Source records
..............................

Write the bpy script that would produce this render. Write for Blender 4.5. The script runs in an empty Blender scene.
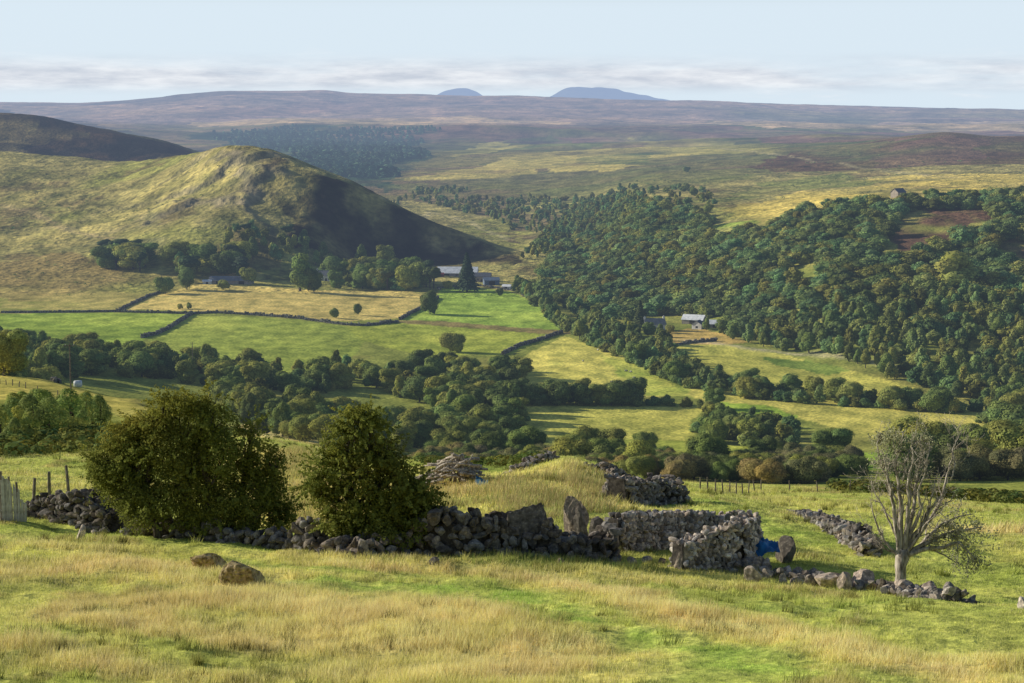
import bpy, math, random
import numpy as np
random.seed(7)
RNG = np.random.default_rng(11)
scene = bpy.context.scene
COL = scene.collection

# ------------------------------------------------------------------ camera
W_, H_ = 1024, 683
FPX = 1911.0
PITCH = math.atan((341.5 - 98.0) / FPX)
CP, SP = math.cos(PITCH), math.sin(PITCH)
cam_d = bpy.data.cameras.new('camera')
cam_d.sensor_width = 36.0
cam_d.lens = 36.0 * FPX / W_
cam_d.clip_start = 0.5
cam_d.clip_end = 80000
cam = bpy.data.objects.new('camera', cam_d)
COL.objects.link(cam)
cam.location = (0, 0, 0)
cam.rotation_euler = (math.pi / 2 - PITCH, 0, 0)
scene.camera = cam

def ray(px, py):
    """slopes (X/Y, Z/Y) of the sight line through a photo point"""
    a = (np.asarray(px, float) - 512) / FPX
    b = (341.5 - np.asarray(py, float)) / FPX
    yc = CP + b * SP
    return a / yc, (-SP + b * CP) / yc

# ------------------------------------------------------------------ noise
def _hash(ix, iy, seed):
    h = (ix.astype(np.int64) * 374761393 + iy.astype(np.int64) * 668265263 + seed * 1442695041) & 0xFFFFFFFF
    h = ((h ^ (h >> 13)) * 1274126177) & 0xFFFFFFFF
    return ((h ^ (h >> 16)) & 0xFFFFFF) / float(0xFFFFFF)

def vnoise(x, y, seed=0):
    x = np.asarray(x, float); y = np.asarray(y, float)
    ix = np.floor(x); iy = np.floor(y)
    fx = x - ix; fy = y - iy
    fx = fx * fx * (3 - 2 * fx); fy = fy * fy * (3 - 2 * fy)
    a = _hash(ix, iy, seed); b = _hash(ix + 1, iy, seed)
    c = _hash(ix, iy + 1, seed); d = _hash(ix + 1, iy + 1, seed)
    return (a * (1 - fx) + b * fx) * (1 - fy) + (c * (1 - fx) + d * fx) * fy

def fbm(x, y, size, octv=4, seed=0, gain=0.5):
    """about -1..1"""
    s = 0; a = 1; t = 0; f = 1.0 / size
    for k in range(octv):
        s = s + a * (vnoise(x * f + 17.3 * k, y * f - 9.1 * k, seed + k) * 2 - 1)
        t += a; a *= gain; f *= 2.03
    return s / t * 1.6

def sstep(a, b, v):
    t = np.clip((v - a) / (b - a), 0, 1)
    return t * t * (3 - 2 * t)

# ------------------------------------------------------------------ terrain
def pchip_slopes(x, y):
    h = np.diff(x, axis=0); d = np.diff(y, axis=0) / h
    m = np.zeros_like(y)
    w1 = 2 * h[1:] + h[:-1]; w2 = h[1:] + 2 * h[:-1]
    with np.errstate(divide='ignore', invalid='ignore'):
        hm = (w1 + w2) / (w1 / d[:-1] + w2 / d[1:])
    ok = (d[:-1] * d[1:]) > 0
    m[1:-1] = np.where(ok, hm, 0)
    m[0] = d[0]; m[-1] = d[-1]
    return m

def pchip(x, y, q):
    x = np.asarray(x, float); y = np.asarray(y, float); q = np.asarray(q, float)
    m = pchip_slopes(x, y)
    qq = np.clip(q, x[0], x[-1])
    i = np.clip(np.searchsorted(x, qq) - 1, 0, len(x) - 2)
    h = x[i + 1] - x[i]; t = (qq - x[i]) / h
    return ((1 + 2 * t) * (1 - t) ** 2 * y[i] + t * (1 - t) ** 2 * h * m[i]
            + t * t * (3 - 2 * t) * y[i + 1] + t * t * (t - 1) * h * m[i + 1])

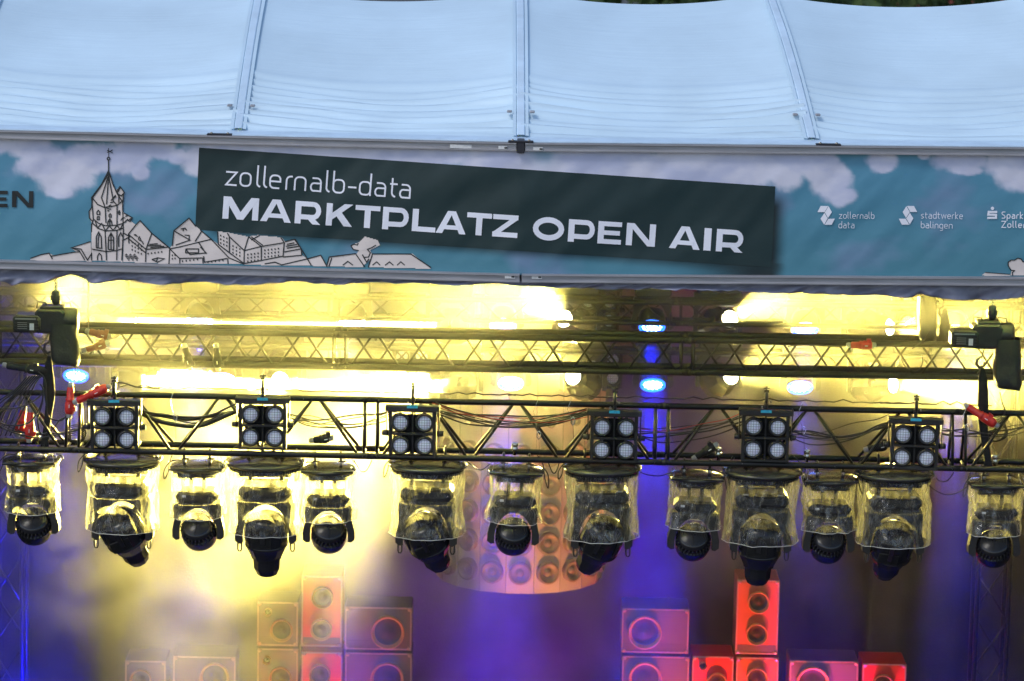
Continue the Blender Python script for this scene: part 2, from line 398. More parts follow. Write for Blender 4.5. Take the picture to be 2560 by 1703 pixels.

..............................

> **SHORT PROBLEM**
Skip every picture and return the lines above from the top through the one that contains "COL = scene.collection".

> **PROBLEM SOLUTION**
Write the bpy script that would produce this render. Write for Blender 4.5. The script runs in an empty Blender scene.
import bpy, math, random
import numpy as np
random.seed(7)
RNG = np.random.default_rng(11)
scene = bpy.context.scene
COL = scene.collection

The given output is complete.